● **GIVEN REQUEST**
Please repeat all of the lines that follow, exactly as written.

======

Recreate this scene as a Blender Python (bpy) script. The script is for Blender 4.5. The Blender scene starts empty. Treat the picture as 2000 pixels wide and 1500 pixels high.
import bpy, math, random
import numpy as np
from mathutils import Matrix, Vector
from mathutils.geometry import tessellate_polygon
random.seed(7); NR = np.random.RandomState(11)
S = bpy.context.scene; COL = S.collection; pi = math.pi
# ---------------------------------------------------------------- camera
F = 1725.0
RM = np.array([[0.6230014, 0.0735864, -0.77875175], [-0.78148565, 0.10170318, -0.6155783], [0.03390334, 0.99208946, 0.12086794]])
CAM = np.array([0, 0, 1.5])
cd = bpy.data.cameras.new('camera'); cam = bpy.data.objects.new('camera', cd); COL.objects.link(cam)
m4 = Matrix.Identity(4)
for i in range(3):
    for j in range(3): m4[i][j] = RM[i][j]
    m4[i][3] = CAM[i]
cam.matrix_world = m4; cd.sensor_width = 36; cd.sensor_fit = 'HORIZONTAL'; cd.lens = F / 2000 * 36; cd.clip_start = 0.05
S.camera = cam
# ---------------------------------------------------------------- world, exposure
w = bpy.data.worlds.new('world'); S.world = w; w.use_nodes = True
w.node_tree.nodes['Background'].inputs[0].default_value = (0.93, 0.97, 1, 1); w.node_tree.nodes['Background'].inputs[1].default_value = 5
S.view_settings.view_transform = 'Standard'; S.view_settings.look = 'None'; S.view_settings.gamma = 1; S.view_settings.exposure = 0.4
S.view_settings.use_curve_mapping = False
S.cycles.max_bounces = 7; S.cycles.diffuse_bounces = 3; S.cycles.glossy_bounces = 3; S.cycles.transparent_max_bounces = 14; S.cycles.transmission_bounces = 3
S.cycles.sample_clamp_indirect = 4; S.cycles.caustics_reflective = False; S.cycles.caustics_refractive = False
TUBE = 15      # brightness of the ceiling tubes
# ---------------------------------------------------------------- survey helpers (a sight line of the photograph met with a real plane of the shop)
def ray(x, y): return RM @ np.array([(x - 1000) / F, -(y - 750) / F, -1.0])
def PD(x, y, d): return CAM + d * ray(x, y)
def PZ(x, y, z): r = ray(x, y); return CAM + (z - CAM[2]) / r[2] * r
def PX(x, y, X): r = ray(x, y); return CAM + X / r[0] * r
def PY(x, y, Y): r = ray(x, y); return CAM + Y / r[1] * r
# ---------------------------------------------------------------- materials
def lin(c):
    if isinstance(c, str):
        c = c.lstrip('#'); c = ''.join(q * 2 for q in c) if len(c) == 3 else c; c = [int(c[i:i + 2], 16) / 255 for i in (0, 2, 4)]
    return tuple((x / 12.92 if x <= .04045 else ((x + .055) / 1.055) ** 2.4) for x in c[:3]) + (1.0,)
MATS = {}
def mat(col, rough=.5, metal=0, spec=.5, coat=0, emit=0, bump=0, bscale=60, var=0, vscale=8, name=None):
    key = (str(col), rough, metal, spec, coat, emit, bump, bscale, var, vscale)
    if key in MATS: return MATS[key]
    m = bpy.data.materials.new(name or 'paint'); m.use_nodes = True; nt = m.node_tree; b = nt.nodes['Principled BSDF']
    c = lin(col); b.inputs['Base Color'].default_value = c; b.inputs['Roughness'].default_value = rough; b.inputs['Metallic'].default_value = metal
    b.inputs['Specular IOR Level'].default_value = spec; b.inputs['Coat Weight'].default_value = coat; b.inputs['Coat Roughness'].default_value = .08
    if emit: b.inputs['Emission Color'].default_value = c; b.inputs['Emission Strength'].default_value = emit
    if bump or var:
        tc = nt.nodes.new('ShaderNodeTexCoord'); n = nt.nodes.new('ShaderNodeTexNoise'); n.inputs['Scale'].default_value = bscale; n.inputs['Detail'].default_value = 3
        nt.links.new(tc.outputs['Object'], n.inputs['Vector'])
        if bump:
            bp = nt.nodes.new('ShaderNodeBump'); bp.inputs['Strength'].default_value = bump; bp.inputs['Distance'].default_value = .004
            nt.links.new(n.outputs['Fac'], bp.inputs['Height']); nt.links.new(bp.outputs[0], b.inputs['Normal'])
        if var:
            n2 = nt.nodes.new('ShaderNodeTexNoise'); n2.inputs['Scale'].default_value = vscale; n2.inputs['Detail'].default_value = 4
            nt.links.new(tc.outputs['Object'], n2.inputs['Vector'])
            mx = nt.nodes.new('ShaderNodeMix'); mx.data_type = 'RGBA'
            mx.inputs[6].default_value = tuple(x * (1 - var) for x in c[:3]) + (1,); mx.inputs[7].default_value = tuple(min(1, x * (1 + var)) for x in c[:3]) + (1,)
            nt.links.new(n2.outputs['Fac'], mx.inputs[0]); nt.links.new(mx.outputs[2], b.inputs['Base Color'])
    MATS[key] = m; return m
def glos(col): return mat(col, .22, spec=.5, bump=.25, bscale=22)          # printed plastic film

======

● **EXERCISE OUTPUT**
Recreate this scene as a Blender Python (bpy) script. The script is for Blender 4.5. The Blender scene starts empty. Treat the picture as 2000 pixels wide and 1500 pixels high.
import bpy, math, random
import numpy as np
from mathutils import Matrix, Vector
from mathutils.geometry import tessellate_polygon
random.seed(7); NR = np.random.RandomState(11)
S = bpy.context.scene; COL = S.collection; pi = math.pi
# ---------------------------------------------------------------- camera
F = 1725.0
RM = np.array([[0.6230014, 0.0735864, -0.77875175], [-0.78148565, 0.10170318, -0.6155783], [0.03390334, 0.99208946, 0.12086794]])
CAM = np.array([0, 0, 1.5])
cd = bpy.data.cameras.new('camera'); cam = bpy.data.objects.new('camera', cd); COL.objects.link(cam)
m4 = Matrix.Identity(4)
for i in range(3):
    for j in range(3): m4[i][j] = RM[i][j]
    m4[i][3] = CAM[i]
cam.matrix_world = m4; cd.sensor_width = 36; cd.sensor_fit = 'HORIZONTAL'; cd.lens = F / 2000 * 36; cd.clip_start = 0.05
S.camera = cam
# ---------------------------------------------------------------- world, exposure
w = bpy.data.worlds.new('world'); S.world = w; w.use_nodes = True
w.node_tree.nodes['Background'].inputs[0].default_value = (0.93, 0.97, 1, 1); w.node_tree.nodes['Background'].inputs[1].default_value = 5
S.view_settings.view_transform = 'Standard'; S.view_settings.look = 'None'; S.view_settings.gamma = 1; S.view_settings.exposure = 0.4
S.view_settings.use_curve_mapping = False
S.cycles.max_bounces = 7; S.cycles.diffuse_bounces = 3; S.cycles.glossy_bounces = 3; S.cycles.transparent_max_bounces = 14; S.cycles.transmission_bounces = 3
S.cycles.sample_clamp_indirect = 4; S.cycles.caustics_reflective = False; S.cycles.caustics_refractive = False
TUBE = 15      # brightness of the ceiling tubes
# ---------------------------------------------------------------- survey helpers (a sight line of the photograph met with a real plane of the shop)
def ray(x, y): return RM @ np.array([(x - 1000) / F, -(y - 750) / F, -1.0])
def PD(x, y, d): return CAM + d * ray(x, y)
def PZ(x, y, z): r = ray(x, y); return CAM + (z - CAM[2]) / r[2] * r
def PX(x, y, X): r = ray(x, y); return CAM + X / r[0] * r
def PY(x, y, Y): r = ray(x, y); return CAM + Y / r[1] * r
# ---------------------------------------------------------------- materials
def lin(c):
    if isinstance(c, str):
        c = c.lstrip('#'); c = ''.join(q * 2 for q in c) if len(c) == 3 else c; c = [int(c[i:i + 2], 16) / 255 for i in (0, 2, 4)]
    return tuple((x / 12.92 if x <= .04045 else ((x + .055) / 1.055) ** 2.4) for x in c[:3]) + (1.0,)
MATS = {}
def mat(col, rough=.5, metal=0, spec=.5, coat=0, emit=0, bump=0, bscale=60, var=0, vscale=8, name=None):
    key = (str(col), rough, metal, spec, coat, emit, bump, bscale, var, vscale)
    if key in MATS: return MATS[key]
    m = bpy.data.materials.new(name or 'paint'); m.use_nodes = True; nt = m.node_tree; b = nt.nodes['Principled BSDF']
    c = lin(col); b.inputs['Base Color'].default_value = c; b.inputs['Roughness'].default_value = rough; b.inputs['Metallic'].default_value = metal
    b.inputs['Specular IOR Level'].default_value = spec; b.inputs['Coat Weight'].default_value = coat; b.inputs['Coat Roughness'].default_value = .08
    if emit: b.inputs['Emission Color'].default_value = c; b.inputs['Emission Strength'].default_value = emit
    if bump or var:
        tc = nt.nodes.new('ShaderNodeTexCoord'); n = nt.nodes.new('ShaderNodeTexNoise'); n.inputs['Scale'].default_value = bscale; n.inputs['Detail'].default_value = 3
        nt.links.new(tc.outputs['Object'], n.inputs['Vector'])
        if bump:
            bp = nt.nodes.new('ShaderNodeBump'); bp.inputs['Strength'].default_value = bump; bp.inputs['Distance'].default_value = .004
            nt.links.new(n.outputs['Fac'], bp.inputs['Height']); nt.links.new(bp.outputs[0], b.inputs['Normal'])
        if var:
            n2 = nt.nodes.new('ShaderNodeTexNoise'); n2.inputs['Scale'].default_value = vscale; n2.inputs['Detail'].default_value = 4
            nt.links.new(tc.outputs['Object'], n2.inputs['Vector'])
            mx = nt.nodes.new('ShaderNodeMix'); mx.data_type = 'RGBA'
            mx.inputs[6].default_value = tuple(x * (1 - var) for x in c[:3]) + (1,); mx.inputs[7].default_value = tuple(min(1, x * (1 + var)) for x in c[:3]) + (1,)
            nt.links.new(n2.outputs['Fac'], mx.inputs[0]); nt.links.new(mx.outputs[2], b.inputs['Base Color'])
    MATS[key] = m; return m
def glos(col): return mat(col, .22, spec=.5, bump=.25, bscale=22)          # printed plastic film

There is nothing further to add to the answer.